E quasi fosse una maledizione, il belga anche ieri è stato preso di mira dalla sfortuna, prima con un problema meccanico al cambio nella foresta di Aremberg, poi con una caduta proprio quando s’era riagganciato al gruppo dei migliori. Anche il suo compagno Chevanel fora e cade, invece Fabian Cancellara, favorito numero uno, deve accontentarsi solo del secondo posto a diciannove secondi dal primo. Come al Fiandre la settimana scorsa, lo svizzero paga la mancanza di una squadra competitiva.

Tra gli italiani tiene solo Ballan, che è pure sub iudice, impelagato com’è in un’inchiesta per doping che potrebbe costargli la squalifica. E’ una gara molto tattica e a tratti indecifrabile, il caldo è forte e il fondo duro e spigoloso. La fuga vincente parte a 140 km dal traguardo, e dentro c’è pure il nostro Quinziato. Cancellara prova più volte a riprendere i fuggitivi, ma è solo contro tutti: il campione del mondo Thor Hushovd e il nostro Ballan riescono a tenere il passo, ma di dargli il cambio proprio non se ne parla; il norvegese alla fine s’accontenta di remare per il suo compagno Van Summeren, Ballan invece gioca di rimessa e spera in Quinziato. Per una volta sono i campioni a inseguire.

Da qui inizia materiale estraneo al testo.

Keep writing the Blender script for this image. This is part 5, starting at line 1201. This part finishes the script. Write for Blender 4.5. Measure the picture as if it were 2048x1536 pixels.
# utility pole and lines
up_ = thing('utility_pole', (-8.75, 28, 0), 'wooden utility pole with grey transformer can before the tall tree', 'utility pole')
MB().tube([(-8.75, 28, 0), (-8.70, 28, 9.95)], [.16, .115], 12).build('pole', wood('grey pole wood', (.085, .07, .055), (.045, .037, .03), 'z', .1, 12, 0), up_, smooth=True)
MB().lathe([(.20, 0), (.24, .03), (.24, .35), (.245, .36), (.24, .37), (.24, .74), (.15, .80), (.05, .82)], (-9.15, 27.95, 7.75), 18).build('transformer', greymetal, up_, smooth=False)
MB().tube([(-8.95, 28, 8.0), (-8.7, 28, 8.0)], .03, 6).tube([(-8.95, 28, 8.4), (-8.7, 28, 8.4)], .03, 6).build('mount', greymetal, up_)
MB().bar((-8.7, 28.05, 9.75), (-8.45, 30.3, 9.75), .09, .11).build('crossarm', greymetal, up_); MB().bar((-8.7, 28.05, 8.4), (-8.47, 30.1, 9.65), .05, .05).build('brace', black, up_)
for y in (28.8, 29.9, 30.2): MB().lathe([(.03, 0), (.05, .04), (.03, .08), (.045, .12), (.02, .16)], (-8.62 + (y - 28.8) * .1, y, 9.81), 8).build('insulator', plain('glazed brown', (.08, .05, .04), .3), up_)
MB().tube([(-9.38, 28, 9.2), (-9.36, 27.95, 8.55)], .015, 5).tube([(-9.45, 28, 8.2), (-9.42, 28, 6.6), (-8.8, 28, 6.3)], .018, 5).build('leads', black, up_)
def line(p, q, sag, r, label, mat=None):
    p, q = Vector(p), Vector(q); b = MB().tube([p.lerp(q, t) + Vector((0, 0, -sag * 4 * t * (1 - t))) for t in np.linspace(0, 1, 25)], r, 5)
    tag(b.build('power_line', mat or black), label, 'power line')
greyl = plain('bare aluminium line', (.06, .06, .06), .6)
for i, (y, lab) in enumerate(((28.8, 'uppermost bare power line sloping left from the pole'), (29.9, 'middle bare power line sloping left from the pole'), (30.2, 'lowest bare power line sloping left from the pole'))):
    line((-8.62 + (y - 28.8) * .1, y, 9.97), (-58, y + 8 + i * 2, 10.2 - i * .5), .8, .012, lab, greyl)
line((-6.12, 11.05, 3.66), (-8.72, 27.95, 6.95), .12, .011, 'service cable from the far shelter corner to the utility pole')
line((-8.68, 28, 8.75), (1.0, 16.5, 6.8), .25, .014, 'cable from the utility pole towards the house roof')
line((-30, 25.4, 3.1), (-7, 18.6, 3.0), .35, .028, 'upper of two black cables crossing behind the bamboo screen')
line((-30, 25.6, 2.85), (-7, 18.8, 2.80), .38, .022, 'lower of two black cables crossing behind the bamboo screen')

Alla fine il forcing solitario di Cancellara è tardivo, Van Summeren ad uno ad uno stacca tutti i suoi compagni di fuga, fila via liscio su tutti i tratti di pavè e s’invola solo negli ultimi 20 chilometri. Tagliato il traguardo, piange con la fidanzata in ginocchio di fronte a lui.

Sa di essere entrato nella storia: una vita da gregario, anni di fatica e sacrifici in cambio del sogno di ogni ciclista. Alla Roubaix non si vince, si trionfa.